_Available data:_

════════

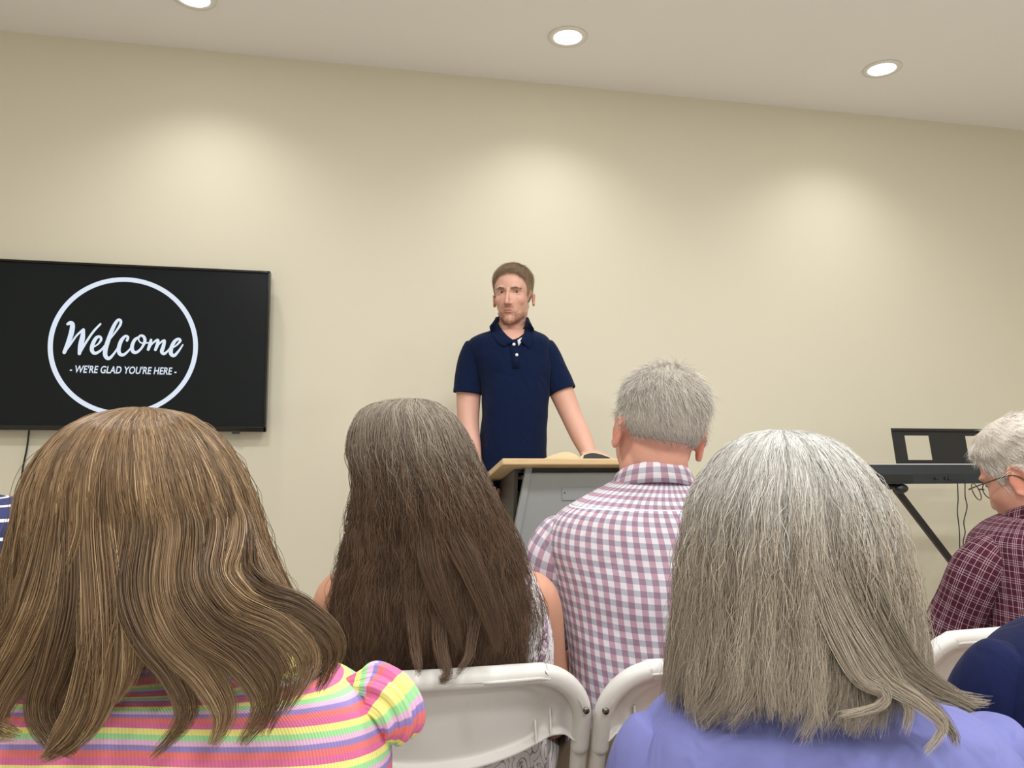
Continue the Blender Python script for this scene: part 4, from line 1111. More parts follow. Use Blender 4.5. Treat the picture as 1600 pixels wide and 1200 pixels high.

════════

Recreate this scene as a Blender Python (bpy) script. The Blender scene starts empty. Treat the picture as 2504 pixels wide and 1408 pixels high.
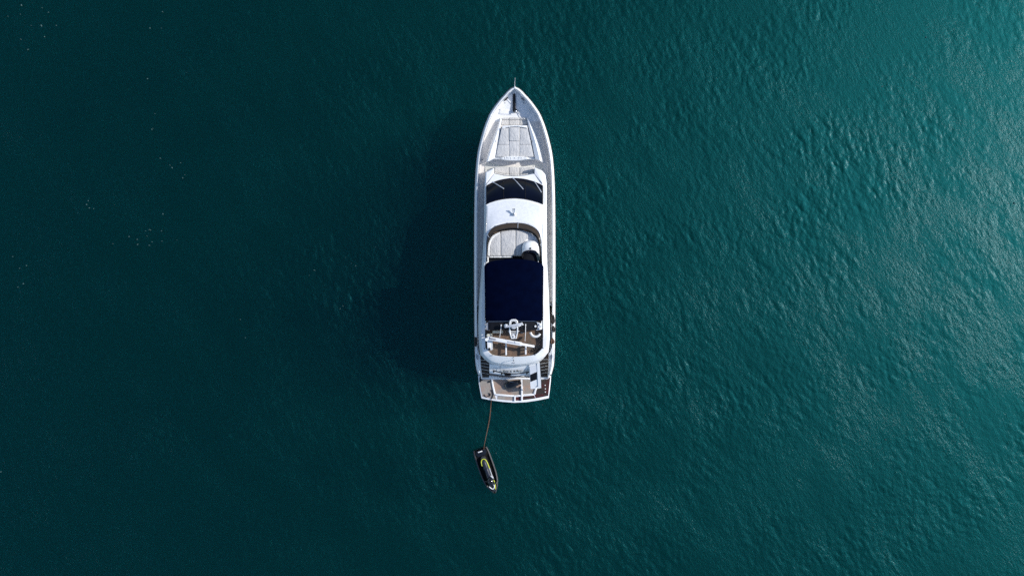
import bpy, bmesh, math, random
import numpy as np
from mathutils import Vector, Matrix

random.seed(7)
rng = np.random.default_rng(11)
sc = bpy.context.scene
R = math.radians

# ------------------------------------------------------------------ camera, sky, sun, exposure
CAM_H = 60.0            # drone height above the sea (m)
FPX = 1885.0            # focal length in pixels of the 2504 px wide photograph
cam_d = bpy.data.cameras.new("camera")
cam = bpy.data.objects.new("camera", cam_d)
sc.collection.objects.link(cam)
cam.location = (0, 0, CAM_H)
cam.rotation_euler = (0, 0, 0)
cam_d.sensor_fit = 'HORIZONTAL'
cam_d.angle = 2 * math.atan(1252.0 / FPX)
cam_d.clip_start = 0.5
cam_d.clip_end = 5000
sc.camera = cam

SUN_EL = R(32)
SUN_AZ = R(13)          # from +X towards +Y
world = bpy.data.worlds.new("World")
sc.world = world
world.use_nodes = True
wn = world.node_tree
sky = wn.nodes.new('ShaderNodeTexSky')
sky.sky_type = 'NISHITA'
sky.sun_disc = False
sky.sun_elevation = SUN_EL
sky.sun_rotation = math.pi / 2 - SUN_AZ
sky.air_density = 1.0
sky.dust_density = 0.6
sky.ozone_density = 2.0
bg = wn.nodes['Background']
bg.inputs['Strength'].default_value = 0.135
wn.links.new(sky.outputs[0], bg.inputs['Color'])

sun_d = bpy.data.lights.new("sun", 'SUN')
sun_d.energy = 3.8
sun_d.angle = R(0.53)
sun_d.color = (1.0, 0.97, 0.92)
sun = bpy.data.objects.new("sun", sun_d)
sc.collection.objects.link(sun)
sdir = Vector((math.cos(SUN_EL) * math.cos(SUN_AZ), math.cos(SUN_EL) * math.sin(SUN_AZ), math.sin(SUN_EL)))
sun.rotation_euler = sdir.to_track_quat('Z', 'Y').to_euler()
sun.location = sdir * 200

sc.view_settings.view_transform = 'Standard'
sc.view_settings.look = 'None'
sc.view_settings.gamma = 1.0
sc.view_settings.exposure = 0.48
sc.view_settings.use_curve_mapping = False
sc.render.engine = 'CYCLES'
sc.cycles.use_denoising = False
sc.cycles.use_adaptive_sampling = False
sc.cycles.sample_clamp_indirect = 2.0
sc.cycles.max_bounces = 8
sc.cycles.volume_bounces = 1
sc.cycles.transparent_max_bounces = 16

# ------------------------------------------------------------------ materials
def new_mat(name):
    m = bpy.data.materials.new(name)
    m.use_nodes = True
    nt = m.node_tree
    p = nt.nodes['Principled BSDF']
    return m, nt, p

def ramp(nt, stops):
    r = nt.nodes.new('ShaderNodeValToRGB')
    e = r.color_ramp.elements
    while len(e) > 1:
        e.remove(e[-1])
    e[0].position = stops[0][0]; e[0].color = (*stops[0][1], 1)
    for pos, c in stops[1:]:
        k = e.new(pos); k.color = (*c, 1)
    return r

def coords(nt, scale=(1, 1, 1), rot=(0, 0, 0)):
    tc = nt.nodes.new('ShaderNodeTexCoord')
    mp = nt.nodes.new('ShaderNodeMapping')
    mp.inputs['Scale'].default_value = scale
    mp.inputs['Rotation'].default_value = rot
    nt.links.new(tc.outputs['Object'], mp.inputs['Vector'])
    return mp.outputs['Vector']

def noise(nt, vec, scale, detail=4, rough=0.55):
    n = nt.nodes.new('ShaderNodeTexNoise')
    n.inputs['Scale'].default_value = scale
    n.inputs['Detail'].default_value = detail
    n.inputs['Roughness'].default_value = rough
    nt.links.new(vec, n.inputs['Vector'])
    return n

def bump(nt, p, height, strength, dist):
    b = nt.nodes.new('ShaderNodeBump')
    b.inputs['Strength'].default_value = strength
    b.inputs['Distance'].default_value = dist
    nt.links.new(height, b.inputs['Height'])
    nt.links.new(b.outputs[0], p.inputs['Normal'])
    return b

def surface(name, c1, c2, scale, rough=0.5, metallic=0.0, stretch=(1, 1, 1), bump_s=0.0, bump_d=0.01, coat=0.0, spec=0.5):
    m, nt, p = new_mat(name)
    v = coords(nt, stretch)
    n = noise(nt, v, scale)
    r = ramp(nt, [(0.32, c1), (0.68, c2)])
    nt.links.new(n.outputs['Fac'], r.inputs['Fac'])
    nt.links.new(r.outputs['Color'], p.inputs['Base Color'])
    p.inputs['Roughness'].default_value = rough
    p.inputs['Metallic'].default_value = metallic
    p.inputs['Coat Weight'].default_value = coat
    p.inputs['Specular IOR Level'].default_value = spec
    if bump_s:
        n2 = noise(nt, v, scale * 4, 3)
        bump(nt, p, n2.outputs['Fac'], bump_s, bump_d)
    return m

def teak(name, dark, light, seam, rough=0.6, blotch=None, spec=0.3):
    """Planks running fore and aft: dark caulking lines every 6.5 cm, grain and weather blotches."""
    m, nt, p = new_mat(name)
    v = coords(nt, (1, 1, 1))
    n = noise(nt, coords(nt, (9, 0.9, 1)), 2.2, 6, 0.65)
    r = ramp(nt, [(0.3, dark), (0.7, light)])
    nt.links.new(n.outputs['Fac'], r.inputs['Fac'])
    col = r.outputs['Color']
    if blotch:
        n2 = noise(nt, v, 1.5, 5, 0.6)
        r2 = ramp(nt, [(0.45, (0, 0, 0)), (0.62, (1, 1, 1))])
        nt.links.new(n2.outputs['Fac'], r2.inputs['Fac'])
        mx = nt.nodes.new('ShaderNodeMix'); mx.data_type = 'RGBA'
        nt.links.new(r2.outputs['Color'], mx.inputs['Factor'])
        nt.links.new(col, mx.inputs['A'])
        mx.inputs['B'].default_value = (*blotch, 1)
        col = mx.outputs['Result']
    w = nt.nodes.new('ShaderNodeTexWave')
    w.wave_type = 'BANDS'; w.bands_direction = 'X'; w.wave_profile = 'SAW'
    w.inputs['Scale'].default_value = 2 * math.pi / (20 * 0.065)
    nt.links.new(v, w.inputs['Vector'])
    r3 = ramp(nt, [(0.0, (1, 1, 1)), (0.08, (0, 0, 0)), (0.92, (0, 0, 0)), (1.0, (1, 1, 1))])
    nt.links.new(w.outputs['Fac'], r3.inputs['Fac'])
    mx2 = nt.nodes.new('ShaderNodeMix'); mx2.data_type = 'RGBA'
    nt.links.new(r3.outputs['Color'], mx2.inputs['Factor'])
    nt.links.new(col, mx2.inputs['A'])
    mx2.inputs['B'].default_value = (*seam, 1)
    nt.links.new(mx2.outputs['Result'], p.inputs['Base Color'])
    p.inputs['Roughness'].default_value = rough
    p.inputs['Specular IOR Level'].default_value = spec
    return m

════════

_Prompt:_
Gather all lines where the word "Treat" appears.

_The response:_
Continue the Blender Python script for this scene: part 4, from line 1111. More parts follow. Use Blender 4.5. Treat the picture as 1600 pixels wide and 1200 pixels high.
Recreate this scene as a Blender Python (bpy) script. The Blender scene starts empty. Treat the picture as 2504 pixels wide and 1408 pixels high.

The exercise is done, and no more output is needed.